I was not particularly indulgent with the Catholic Church and Pope Inquisitor, when I last discussed plenary indulgences on here. (Quoting Hitchens doesn’t count.)
I see that the indulgences are newsworthy again, with some discussion this week of a piece in the Times. I’m mostly amused that part of the point of the piece is that most Catholics apparently don’t know, or don’t understand what the indulgences are. How hard is it to explain that if you sin, you need to get forgiven (confession), but you still need to “do the time” for your sin by hanging out for some period of time in Purgatory, and that the indulgences can carve off some or all of that penalty box time?

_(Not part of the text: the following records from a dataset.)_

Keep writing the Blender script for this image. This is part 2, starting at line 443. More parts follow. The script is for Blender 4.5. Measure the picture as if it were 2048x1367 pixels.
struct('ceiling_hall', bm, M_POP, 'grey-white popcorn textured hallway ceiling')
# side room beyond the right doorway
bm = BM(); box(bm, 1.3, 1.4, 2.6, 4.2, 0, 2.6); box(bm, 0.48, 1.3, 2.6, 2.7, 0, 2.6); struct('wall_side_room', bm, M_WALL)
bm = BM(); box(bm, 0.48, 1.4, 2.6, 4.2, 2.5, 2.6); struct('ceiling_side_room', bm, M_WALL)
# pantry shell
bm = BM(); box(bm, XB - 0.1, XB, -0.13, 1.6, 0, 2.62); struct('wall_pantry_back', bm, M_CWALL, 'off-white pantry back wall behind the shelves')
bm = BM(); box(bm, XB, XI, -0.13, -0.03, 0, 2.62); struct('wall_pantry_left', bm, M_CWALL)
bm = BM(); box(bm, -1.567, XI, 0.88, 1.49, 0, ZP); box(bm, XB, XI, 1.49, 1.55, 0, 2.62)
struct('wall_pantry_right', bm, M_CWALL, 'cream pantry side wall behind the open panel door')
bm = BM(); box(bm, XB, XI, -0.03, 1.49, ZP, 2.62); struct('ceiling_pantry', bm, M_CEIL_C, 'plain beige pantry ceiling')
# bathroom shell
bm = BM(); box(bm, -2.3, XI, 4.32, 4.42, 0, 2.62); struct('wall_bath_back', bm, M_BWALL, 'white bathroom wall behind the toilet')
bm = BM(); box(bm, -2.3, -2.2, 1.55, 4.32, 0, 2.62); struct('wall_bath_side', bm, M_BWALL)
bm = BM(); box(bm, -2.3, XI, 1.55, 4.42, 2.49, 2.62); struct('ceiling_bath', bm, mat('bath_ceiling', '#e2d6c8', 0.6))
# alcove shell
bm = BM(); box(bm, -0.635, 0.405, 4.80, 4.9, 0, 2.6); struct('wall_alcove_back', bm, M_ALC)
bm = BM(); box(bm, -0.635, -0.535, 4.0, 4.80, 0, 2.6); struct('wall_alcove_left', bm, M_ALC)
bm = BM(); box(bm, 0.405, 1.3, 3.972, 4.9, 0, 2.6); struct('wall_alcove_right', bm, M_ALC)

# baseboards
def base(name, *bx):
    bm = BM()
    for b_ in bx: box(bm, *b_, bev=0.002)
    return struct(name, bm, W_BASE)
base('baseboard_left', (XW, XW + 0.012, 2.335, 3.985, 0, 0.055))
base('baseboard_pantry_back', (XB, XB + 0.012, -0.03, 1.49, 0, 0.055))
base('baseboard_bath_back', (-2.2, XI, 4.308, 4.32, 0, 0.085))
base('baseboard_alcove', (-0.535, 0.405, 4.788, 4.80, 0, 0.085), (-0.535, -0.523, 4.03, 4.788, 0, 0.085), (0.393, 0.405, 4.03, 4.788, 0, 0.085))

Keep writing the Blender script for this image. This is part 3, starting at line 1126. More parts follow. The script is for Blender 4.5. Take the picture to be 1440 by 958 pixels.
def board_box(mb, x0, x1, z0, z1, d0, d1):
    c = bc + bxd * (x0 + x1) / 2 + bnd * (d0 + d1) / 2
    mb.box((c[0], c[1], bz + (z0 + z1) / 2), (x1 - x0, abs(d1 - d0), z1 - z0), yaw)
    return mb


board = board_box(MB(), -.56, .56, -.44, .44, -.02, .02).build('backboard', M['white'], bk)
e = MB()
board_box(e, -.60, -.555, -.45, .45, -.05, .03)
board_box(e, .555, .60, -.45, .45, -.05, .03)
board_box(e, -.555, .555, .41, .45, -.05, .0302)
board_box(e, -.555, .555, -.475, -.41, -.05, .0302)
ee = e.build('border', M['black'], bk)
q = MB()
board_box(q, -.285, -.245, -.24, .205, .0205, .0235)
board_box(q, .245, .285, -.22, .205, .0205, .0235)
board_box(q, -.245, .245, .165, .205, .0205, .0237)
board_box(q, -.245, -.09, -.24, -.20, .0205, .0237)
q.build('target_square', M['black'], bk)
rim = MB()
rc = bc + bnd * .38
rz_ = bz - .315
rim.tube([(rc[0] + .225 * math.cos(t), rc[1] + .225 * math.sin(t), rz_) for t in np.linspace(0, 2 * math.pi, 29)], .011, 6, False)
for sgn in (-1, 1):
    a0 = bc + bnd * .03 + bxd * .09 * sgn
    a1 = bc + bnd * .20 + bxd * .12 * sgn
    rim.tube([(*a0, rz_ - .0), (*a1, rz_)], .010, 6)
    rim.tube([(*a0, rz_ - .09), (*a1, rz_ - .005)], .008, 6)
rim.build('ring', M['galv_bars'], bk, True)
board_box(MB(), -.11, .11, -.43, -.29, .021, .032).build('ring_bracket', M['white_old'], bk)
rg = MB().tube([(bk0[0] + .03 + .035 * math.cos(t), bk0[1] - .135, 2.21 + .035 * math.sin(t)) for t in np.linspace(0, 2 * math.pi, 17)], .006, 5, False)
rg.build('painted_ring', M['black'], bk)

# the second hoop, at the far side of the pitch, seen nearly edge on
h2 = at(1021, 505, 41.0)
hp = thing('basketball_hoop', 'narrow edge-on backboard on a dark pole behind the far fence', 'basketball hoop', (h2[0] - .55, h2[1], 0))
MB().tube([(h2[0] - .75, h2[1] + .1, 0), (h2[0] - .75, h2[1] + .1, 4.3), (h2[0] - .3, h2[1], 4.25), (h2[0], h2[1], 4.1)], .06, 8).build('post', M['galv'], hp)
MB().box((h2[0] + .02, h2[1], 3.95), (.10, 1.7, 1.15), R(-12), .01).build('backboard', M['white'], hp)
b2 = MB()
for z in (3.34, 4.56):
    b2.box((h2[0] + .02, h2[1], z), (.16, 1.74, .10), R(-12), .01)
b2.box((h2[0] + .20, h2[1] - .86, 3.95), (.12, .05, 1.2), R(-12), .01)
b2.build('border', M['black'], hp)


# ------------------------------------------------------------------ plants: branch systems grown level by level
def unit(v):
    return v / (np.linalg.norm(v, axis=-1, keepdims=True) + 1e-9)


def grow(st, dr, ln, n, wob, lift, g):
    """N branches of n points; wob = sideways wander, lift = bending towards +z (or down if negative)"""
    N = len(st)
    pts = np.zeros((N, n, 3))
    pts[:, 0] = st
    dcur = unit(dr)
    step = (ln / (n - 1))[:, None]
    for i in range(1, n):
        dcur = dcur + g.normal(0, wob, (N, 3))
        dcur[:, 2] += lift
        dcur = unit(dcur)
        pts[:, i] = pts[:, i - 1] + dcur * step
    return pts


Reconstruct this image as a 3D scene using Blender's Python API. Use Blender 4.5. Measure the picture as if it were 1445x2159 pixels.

Apparently pretty complicated, since the Church apparently has a manual on the subject, and a FAQ. Or, as the article says:
The indulgence is among the less noticed and less disputed traditions to be restored. But with a thousand-year history and volumes of church law devoted to its intricacies, it is one of the most complicated to explain.
I am kind of tempted to buy the manual, just to do a line-by-line comedy deconstruction.
I was also amused by John Crowley’s description of the time he was granted one:
The Vatican ambassador to the US, the Apostolic Nuncio, visited the University of Notre Dame across the road from my high school, and the Nuncio came to address my school in an assembly (boys on one side, girls on the other). He brought with him, whether as spiritual power or in the form of some physical juju I don’t know, the ability or right to give Papal Plenary Indulgences. I don’t remember at all what he said, but at the end, after we had taken a moment to prepare ourselves spiritually, he dispensed or provided it to us. Thus was wiped away every sin committed in our lives, and also every nasty trace of forgiven sins still darkening our souls and meriting us an unspecified stay in Purgatory (just as Dad forgives your trespasses but you still get the spanking). I immediately negated this advantage by returning to those indulgences (other sense) that at 15 I was prone to.
This kind of foolishness seems to be making me less angry this time around, and more amused. It’s like Ratzinger has chosen to grow the flock by emphasizing the mysterious, mystical aspects of the religion. Costumes, dead languages, pomp, ceremony, mysticism, etc. Making it a show puts bums in seats, apparently.
But for Catholic leaders, most prominently the pope, the focus in recent years has been less on what Catholics have in common with other religious groups than on what sets them apart — including the half-forgotten mystery of the indulgence.
Me, I say, why not push harder to get people in. Coupons are good for that, I hear.